“She’s four years younger than us, she’s wired differently.” A little more than halfway into Eighth Grade, comedian Bo Burnham’s directorial debut, the main character is invited by her high school shadow buddy, a senior, to hang out at the mall with some of her other senior friends. They grill her: “We didn’t have Twitter in middle school. When did you get Snapchat?” Kayla (Elsie Fisher) looks down and says, “Fifth grade.” All of them are shocked except her saint of a shadow buddy, Riley (Daniel Zolghadri), who consistently sticks up for Kayla and allays her fear and nervousness and marks the point when Eighth Grade becomes an exceptional piece of work.
The movie opens with an extreme close-up of Kayla’s face as she records a video for YouTube. The camera slowly pulls back as she stumbles through her notes and offers encouragement for all her similarly aged and insecure viewers. But she has none—as Kayla scrolls through her channel, we see that most of her videos have half a dozen views at most; some have none. She’s speaking to nobody; an outcast at school slighted by kids like Kennedy, the archetypal stuck-up mean girl. A forced invitation to Kennedy’s pool party ends predictably: alienated and embarrassed, Kayla begs her dad to pick her up an hour early. She stares at Aiden, the boy with “the prettiest eyes,” and meets Gabe, an endearing, nerdy, but outgoing outcast.
Up until Kayla visits high school and is guided by Riley, Eighth Grade hits a lot of familiar posts for the genre: Kayla wanders the halls of her middle school alone and adrift, her dad struggles to communicate with his daughter, he walks in on her about to practice oral sex on a banana. As far as what it’s like to be an eighth grader in 2018, there’s the smartphone and social media stuff you’d expect (“No one uses Facebook anymore, mom”), but there’s also an incredibly sad section where the whole middle school runs through an active shooter drill. One of the teachers stalks the halls with a plastic machine gun as all the students line up against the lockers, and eventually hide under desks where they make small talk and flirt with each other, as casual as a fire drill.
Burnham doesn’t lean on any of the heavy stuff anymore than he needs to: the active shooter drill, as horrifying as it is, is a fact of life for students now. Kayla’s mom is absent, and we never learn what happened, other than one line toward the end from her dad about being scared “when mom left.” For once, a parent’s absence isn’t milked for dramatic effect or easy emotional points. Kayla isn’t humiliated by leaked nudes or a best friend turned beast or a love letter left in the wrong place: when she’s in a precarious situation with a boy, his shirt already off after starting a game of Truth or Dare, she stands her ground and refuses to play along. Dejected nevertheless, she asks her dad to help her burn a box of mementos. What follows is one of the most moving parent-to-child speeches I’ve ever seen, up there with the climax of Call Me By Your Name. It’s a stunning scene, and the rest of the movie floats on, Kayla’s courage and dignity affirmed.

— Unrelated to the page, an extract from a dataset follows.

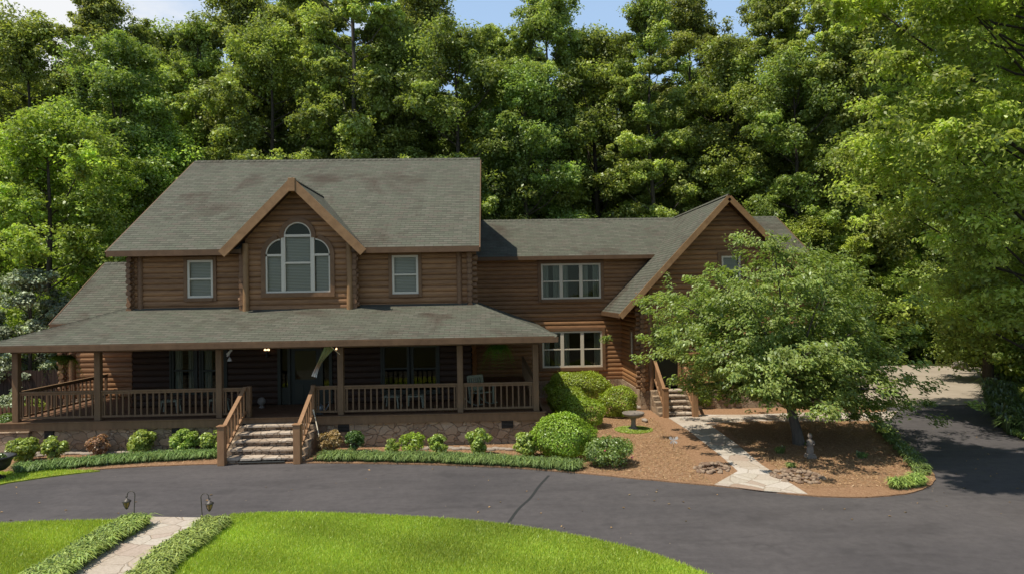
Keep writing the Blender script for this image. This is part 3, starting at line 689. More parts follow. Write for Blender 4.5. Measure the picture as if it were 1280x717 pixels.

I can’t stand most autobiographical coming of age movies that are merely vehicles to show off how cool and underappreciated the director was when he was a kid (20th Century Women, Rushmore, Murmur of the Heart), so you’d think a 27-year-old man writing a directing a movie about an eighth grade girl would be even more clueless and embarrassing. Not the case here: Elsie Fisher’s performance as Kayla is one of the most moving and impressive I’ve seen this decade, and Burnham’s script is deft and subtle, avoiding clichés and hitting all the right notes as it moves into its quiet and intense second half. I think it’s an astonishing movie, driven largely by Elsie Fisher, and further evidence that comedians are often better filmmakers than comedians.